Jakarta, Ma’arifNU Online,- Ketua LP Ma’arif NU PBNU KH Z Arifin Junaidi, menjadi narasumber utama dalam forum, Bahtsul Masail Nasonal LBM PBNU yang mengambil tema “Ketika Negara tidak Mewajibkan Kewajiban Syariat” dilakukan secara daring, kamis 18 Februari 2021 pagi. Kiai Arjuna sapaan akrab ketua LP Ma’arif NU PBNU nengulas pembahasan keputusan bersama tiga menteri dalam penggunaan seragam dan atribut sekolah, sebagai pertimbangan dalam pemyusunannya adalah Bahwa sekolah berfungsi membangun wawasan, Sikap dan karakter peserta didik, pendidkian dan tenaga kependidikan untuk memelihara persatuan dan kesatuan bangsa, serta membina dan memperkuat kerukunan antar umat beragama. Demikian pula sekolah memiliki peran penting dan tanggungjawab dalam menjaga eksistensi ideologi dan konsensus dasar bernegara, emapat pilar, serta membangun dan memperkuat moderasi beragama dan toleransi atas keragaman agama yang di anut peserta didik, pendidik, dan tenaga kependidikan, serta pakaian seraga dan atribut bagi peserta didik, pendidik dan tenaga kependidikan pada jenjang pendidikan dasar dan menengah di lingkungan sekolah yang diselenggarakan pemerintah daerah, merupakan sllllah satu bentuk perwujudan moderasi beragama dan toleransi atas keragaman agama, tegasnya.

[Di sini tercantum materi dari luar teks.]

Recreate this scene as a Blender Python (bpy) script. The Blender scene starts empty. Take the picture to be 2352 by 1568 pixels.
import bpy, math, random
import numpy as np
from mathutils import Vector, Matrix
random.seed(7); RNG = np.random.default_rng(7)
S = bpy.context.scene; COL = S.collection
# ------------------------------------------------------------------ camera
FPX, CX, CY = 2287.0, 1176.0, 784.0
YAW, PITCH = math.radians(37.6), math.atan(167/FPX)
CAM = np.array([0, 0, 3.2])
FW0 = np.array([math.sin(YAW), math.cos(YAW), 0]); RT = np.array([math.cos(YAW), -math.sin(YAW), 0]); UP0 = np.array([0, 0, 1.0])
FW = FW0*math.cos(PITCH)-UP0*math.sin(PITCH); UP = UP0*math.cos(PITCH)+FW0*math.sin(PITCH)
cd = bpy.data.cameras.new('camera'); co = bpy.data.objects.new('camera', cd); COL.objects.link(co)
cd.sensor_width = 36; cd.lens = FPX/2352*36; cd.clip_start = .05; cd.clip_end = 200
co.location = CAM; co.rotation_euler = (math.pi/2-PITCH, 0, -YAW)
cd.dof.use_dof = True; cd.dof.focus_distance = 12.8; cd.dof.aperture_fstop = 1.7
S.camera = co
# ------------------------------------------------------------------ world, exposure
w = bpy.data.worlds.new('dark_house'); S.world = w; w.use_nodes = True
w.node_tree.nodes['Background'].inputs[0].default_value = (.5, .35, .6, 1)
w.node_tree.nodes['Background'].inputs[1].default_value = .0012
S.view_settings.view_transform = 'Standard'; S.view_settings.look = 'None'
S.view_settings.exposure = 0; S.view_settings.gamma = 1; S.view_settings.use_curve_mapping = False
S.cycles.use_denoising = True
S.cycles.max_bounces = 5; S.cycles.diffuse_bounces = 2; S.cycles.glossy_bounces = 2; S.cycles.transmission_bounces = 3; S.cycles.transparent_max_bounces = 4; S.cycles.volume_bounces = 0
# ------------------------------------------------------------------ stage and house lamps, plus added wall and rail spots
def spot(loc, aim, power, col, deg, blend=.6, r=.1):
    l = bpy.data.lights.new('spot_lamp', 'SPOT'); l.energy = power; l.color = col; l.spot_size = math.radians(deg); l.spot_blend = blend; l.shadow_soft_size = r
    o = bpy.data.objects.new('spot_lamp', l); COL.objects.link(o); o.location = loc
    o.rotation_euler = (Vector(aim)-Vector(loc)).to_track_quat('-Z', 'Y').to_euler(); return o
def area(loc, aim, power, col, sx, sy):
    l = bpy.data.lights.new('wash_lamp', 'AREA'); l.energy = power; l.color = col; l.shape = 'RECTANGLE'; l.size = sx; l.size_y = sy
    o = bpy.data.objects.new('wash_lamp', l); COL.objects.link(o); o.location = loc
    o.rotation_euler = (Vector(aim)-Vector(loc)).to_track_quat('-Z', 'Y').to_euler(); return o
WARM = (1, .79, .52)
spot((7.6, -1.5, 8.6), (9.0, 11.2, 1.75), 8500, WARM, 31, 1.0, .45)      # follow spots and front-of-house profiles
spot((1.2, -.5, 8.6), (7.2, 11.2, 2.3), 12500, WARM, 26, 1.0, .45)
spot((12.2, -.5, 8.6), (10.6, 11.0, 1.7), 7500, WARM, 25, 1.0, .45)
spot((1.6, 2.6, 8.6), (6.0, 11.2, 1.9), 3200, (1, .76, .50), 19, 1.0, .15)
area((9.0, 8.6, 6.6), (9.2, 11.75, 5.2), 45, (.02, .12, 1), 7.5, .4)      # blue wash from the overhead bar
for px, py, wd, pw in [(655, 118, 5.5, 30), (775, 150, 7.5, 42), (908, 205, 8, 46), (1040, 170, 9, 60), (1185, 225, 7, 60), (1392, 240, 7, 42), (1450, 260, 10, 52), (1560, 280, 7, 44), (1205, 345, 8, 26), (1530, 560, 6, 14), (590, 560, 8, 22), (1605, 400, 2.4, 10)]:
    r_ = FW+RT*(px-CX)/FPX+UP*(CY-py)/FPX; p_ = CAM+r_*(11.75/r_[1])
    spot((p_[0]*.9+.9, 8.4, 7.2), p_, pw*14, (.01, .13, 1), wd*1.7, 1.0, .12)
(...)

Meurut kiai Arjuna Keputusan Bersama Tiga Menteri ini, memiliki enam keputusan utama, yaitu pertama, mengatur sekolah negeri yang di selenggarkan oleh pemerintah daerah. Kedua, peserta didik, pendidik, dan tenaga kependidikan berhak memilih antara (a) seragam dan atribut tanpa kekhususan agama, atau (b) seragam dan atribut dengan kekhususan agama. Ketiga pemerintah daerah dan sekolah tidak boleh mewajibkan atapun melarang seragam dan atribut dengan kekhususan agama. Keempat, pemerintah daerah dan kepala sekolah wajib mencabut atau melarang seragam dan atribut dengan kekhususan agama paling lama 30 hari kerja sejak SKB ditetapkan. Kelima, jika terjadi pelanggaran terhadap keputuisan bersama ini maka sanksi akan diberikan kepada pihak yang melanggar, tindak lanjut atas pelanggaran akan dilaksanakan sesuai dengan mekanisme yang berlaku, salah satu contoh sanksi diamna kementerian pendidikan dan kebudayaan memberikan sanksi kepada sekolah terkait BOS dan bantuan pemerintah lainnya. Sementara itu Kementerian Agama melakukan pendampingan praktik agama yang moderat dan dapat memberikan pertimbangan untuk pemberian dan penghentian sanksi. Keenam, peserta didik, pendidik, dan tenaga kependidikan beragama Islam di Provinsi Aceh dikecualikan dari ketentuan bersama ini sesuai kekhususan Aceh berdasarkan ketentuan peraturan perundang-undangan terkait pemerintahan Aceh. Ungkapnya.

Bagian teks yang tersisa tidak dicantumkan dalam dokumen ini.